* **Supplied data**
--------------------------------------------------
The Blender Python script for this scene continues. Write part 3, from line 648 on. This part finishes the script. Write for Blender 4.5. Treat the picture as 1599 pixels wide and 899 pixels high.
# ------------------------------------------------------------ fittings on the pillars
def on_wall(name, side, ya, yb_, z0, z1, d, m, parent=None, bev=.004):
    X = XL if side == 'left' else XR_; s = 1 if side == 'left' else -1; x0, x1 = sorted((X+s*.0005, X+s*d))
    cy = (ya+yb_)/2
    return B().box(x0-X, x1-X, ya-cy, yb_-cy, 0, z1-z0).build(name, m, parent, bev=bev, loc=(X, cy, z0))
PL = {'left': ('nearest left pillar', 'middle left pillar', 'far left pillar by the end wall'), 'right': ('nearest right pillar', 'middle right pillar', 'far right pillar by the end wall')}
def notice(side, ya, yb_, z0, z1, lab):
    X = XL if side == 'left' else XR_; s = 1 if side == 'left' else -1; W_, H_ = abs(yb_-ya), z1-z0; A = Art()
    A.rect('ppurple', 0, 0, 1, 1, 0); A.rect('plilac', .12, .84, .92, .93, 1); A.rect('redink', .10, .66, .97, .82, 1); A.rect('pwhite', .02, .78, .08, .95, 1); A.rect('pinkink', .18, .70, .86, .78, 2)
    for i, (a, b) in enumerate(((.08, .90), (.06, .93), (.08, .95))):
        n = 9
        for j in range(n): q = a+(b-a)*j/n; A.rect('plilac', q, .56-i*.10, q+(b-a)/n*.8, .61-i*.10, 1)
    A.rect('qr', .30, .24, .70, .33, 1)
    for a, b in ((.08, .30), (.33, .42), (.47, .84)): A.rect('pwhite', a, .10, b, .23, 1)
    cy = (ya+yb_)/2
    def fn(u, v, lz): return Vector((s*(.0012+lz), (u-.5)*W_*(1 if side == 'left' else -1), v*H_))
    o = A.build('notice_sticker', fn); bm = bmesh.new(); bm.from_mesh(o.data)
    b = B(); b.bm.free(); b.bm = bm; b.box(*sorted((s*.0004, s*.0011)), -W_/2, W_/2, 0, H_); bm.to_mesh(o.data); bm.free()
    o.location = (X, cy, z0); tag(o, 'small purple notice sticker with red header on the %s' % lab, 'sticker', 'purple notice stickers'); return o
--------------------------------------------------
* **Required work**
Write out all the data again, exactly as it appears.

* **Solution to this problem**
The Blender Python script for this scene continues. Write part 3, from line 648 on. This part finishes the script. Write for Blender 4.5. Treat the picture as 1599 pixels wide and 899 pixels high.
# ------------------------------------------------------------ fittings on the pillars
def on_wall(name, side, ya, yb_, z0, z1, d, m, parent=None, bev=.004):
    X = XL if side == 'left' else XR_; s = 1 if side == 'left' else -1; x0, x1 = sorted((X+s*.0005, X+s*d))
    cy = (ya+yb_)/2
    return B().box(x0-X, x1-X, ya-cy, yb_-cy, 0, z1-z0).build(name, m, parent, bev=bev, loc=(X, cy, z0))
PL = {'left': ('nearest left pillar', 'middle left pillar', 'far left pillar by the end wall'), 'right': ('nearest right pillar', 'middle right pillar', 'far right pillar by the end wall')}
def notice(side, ya, yb_, z0, z1, lab):
    X = XL if side == 'left' else XR_; s = 1 if side == 'left' else -1; W_, H_ = abs(yb_-ya), z1-z0; A = Art()
    A.rect('ppurple', 0, 0, 1, 1, 0); A.rect('plilac', .12, .84, .92, .93, 1); A.rect('redink', .10, .66, .97, .82, 1); A.rect('pwhite', .02, .78, .08, .95, 1); A.rect('pinkink', .18, .70, .86, .78, 2)
    for i, (a, b) in enumerate(((.08, .90), (.06, .93), (.08, .95))):
        n = 9
        for j in range(n): q = a+(b-a)*j/n; A.rect('plilac', q, .56-i*.10, q+(b-a)/n*.8, .61-i*.10, 1)
    A.rect('qr', .30, .24, .70, .33, 1)
    for a, b in ((.08, .30), (.33, .42), (.47, .84)): A.rect('pwhite', a, .10, b, .23, 1)
    cy = (ya+yb_)/2
    def fn(u, v, lz): return Vector((s*(.0012+lz), (u-.5)*W_*(1 if side == 'left' else -1), v*H_))
    o = A.build('notice_sticker', fn); bm = bmesh.new(); bm.from_mesh(o.data)
    b = B(); b.bm.free(); b.bm = bm; b.box(*sorted((s*.0004, s*.0011)), -W_/2, W_/2, 0, H_); bm.to_mesh(o.data); bm.free()
    o.location = (X, cy, z0); tag(o, 'small purple notice sticker with red header on the %s' % lab, 'sticker', 'purple notice stickers'); return o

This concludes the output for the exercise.